Addiction | Teen Ink

Addiction

February 24, 2011
By Anonymous

My definition of addiction: A overwhelming need to do something constantly; to me addiction is my least favorite word.
Before I never thought anything of addiction, but how was i to know that I'd be dealing with addiction in my life, a very big part of my life. How was i supposed to know my own flesh and blood was to marry a drug addict. I wasn't, because it wasn't supposed to happen. Its not supposed to be like it is.
I'm 15 living with a drug addict that I'm only related to by marriage. I'm raising myself, and I have been for the past few years. Although everyday is a struggle, I keep a smile on my face. Because what can I do anymore? I've reached out, I've talked about it, there's nothing i can do anymore. And to think that my own father doesn't care enough about me to let me get out, he can escape, but why can't I? He's in denial about her addiction, She's in denial about it too. I mean sure I have a great family and a great father, don't get me wrong but sometimes things go wrong. Sometimes people get addicted. I shouldn't have to go to bed wondering when I wake up if I'm going to find her dead, laying there.
No one should ever have to do that.

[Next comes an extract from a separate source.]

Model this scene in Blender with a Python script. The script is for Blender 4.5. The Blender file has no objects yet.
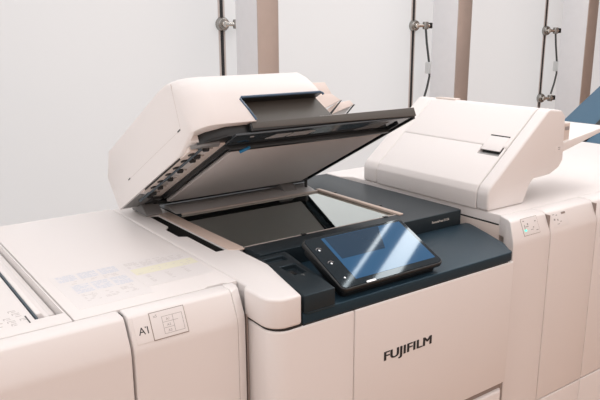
import bpy, bmesh, math, random
from mathutils import Vector, Matrix
random.seed(4)
S = bpy.context.scene
COL = S.collection

# ------------------------------------------------------------------ materials
def mat(name, col, rough=.5, metal=0., spec=.5, noise=0., bump=0., emit=None, estr=0., coat=0., scale=400., tint=None):
    m = bpy.data.materials.new(name); m.use_nodes = True
    nt = m.node_tree; b = nt.nodes['Principled BSDF']
    b.inputs['Base Color'].default_value = (*col, 1)
    b.inputs['Roughness'].default_value = rough
    b.inputs['Metallic'].default_value = metal
    b.inputs['Specular IOR Level'].default_value = spec
    b.inputs['Coat Weight'].default_value = coat
    if tint: b.inputs['Specular Tint'].default_value = (*tint, 1)
    if emit:
        b.inputs['Emission Color'].default_value = (*emit, 1)
        b.inputs['Emission Strength'].default_value = estr
    if noise or bump:
        tc = nt.nodes.new('ShaderNodeTexCoord'); n = nt.nodes.new('ShaderNodeTexNoise')
        n.inputs['Scale'].default_value = scale; n.inputs['Detail'].default_value = 3
        nt.links.new(tc.outputs['Object'], n.inputs['Vector'])
        if noise:
            mr = nt.nodes.new('ShaderNodeMapRange')
            mr.inputs['To Min'].default_value = 1 - noise; mr.inputs['To Max'].default_value = 1 + noise
            nt.links.new(n.outputs['Fac'], mr.inputs['Value'])
            mx = nt.nodes.new('ShaderNodeVectorMath'); mx.operation = 'SCALE'
            mx.inputs[0].default_value = col
            nt.links.new(mr.outputs['Result'], mx.inputs['Scale'])
            nt.links.new(mx.outputs['Vector'], b.inputs['Base Color'])
        if bump:
            bp = nt.nodes.new('ShaderNodeBump'); bp.inputs['Strength'].default_value = bump
            bp.inputs['Distance'].default_value = .001
            nt.links.new(n.outputs['Fac'], bp.inputs['Height']); nt.links.new(bp.outputs['Normal'], b.inputs['Normal'])
    return m

WHITE = mat('cream_plastic', (.81, .78, .765), .42, noise=.02, bump=.03, scale=900)
WHITE2 = mat('cream_plastic_darker', (.70, .62, .57), .5, noise=.02, scale=900)
TAN = mat('warm_plastic_strip', (.62, .50, .43), .45)
SLOTB = mat('slot_black', (.008, .008, .008), .8, spec=.1)
TANL = mat('peach_plastic', (.72, .63, .58), .5)
RAILM = mat('dull_rail', (.42, .37, .34), .45)
GREYP = mat('grey_plastic', (.20, .20, .20), .5)
LGREY = mat('light_grey_plastic', (.42, .42, .42), .45)
NAVY = mat('navy_plastic', (.014, .020, .024), .42, spec=.38, noise=.08, bump=.06, scale=1500, tint=(.66,.92,1.1))
NAVYB = mat('navy_edge_plastic', (.05, .10, .17), .3, spec=.6)
TRAY = mat('navy_tray_plastic', (.012, .028, .042), .42, spec=.38, noise=.08, bump=.06, scale=1500, tint=(.62,.92,1.1))
BLACK = mat('black_plastic', (.010, .012, .013), .35)
RUBBER = mat('black_rubber', (.012, .012, .013), .6)
GUNMETAL = mat('taupe_handle_plastic', (.080, .073, .064), .5, noise=.03, scale=900)
GLOSSD = mat('glossy_dark_frame', (.025, .033, .04), .12, spec=.7)
PAD = mat('platen_pad_sheet', (.60, .57, .56), .6)
STEEL = mat('brushed_steel', (.35, .34, .32), .25, metal=1)
CHROME = mat('chrome', (.7, .68, .64), .15, metal=1)
BLUEBAR = mat('blue_grey_plastic', (.07, .10, .125), .4)
BLUEKNOB = mat('blue_lever_plastic', (.01, .17, .36), .35)
BLUETRAY = mat('blue_tray_plastic', (.05, .12, .19), .45)
SEAM = mat('dark_seam', (.02, .018, .017), .7)
SEAMF = mat('faint_seam', (.60, .54, .51), .7)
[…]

I know that everything has a reason, and that the strong times make you stronger but I don't know how strong I can be. These past few years are making me along with breaking me. I've fallen, I've lost myself, I've been broken, I've been complete... but I've never been happy. That's all I strive to be, but is that to much to ask for? God made us to be happy, so why can't I be?
Addiction: It can ruin your life.


The author's comments:
"You never know how strong you are until being strong is your only choice."